Jensen's forcing at an inaccessible

This is a talk at the 16th International Luminy Workshop in Set Theory, CIRM, September 14, 2021 (virtual).

Jensen constructed in $L$, using $\diamondsuit$, a subposet of the Sacks forcing with the ccc and the property that it adds a unique generic real over $L$ (in contrast to, say, Cohen forcing which adds continuum many generic reals). He used what came to be known as Jensen's forcing to show that, consistently, there can be a $\Pi^1_2$-definable non-constructible real. The 'uniqueness of generic reals' property of Jensen's forcing can be extended to products of Jensen's forcing and in some form to iterations, when forcing over $L$. Indeed, a Jensen-like forcing with the uniqueness properties can be constructed in any universe with a $\diamondsuit$-sequence. In a joint work with Friedman and Kanovei, we used a tree iteration of Jensen's forcing to construct (in a symmetric submodel of the forcing extension) a model of full second-order arithmetic ${\rm Z}_2$ with the choice scheme in which the dependent choice scheme failed for a $\Pi^1_2$-assertion (this is optimal because ${\rm Z}_2$ with the choice scheme implies dependent choice for $\Sigma^1_2$-assertions).

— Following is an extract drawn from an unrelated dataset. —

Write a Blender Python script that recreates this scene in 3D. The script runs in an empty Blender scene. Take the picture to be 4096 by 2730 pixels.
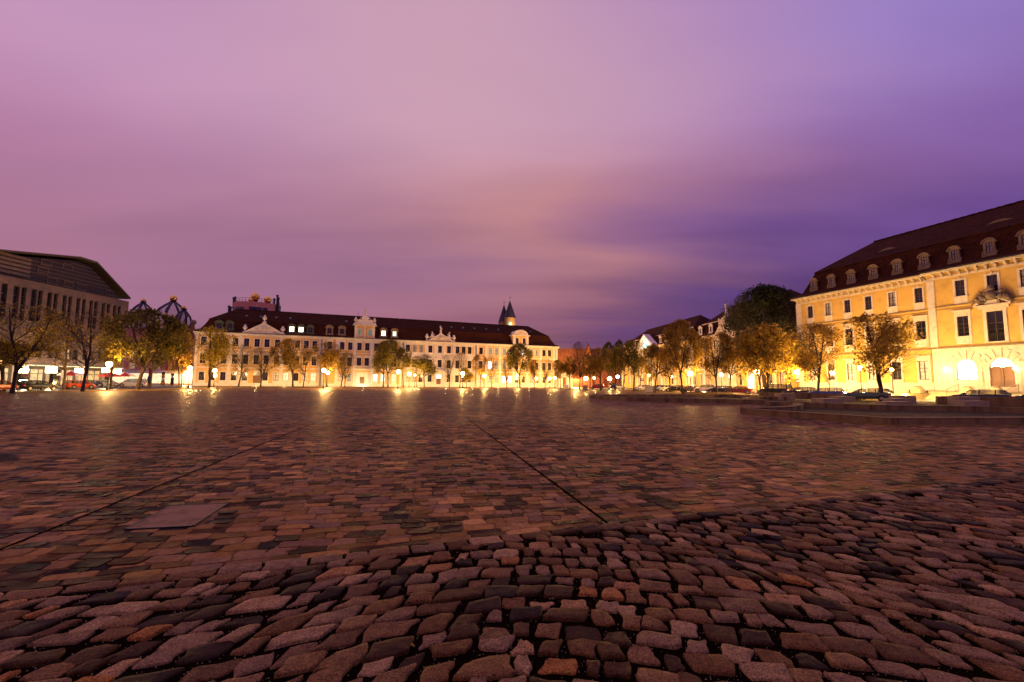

In this talk, I will present a generalization of Jensen's forcing to a sub-forcing of the $\kappa$-Sacks forcing for an inaccessible cardinal $\kappa$. I will show that Jensen's forcing at an inaccessible has some of the same 'uniqueness of generics' properties as Jensen's forcing. One of the goals of this work is to prove an analogue of the second-order arithmetic result for second-order set theory by showing that the dependent choice scheme is independent of the second-order Kelley-Morse set theory with the choice scheme. This is joint work with Sy-David Friedman.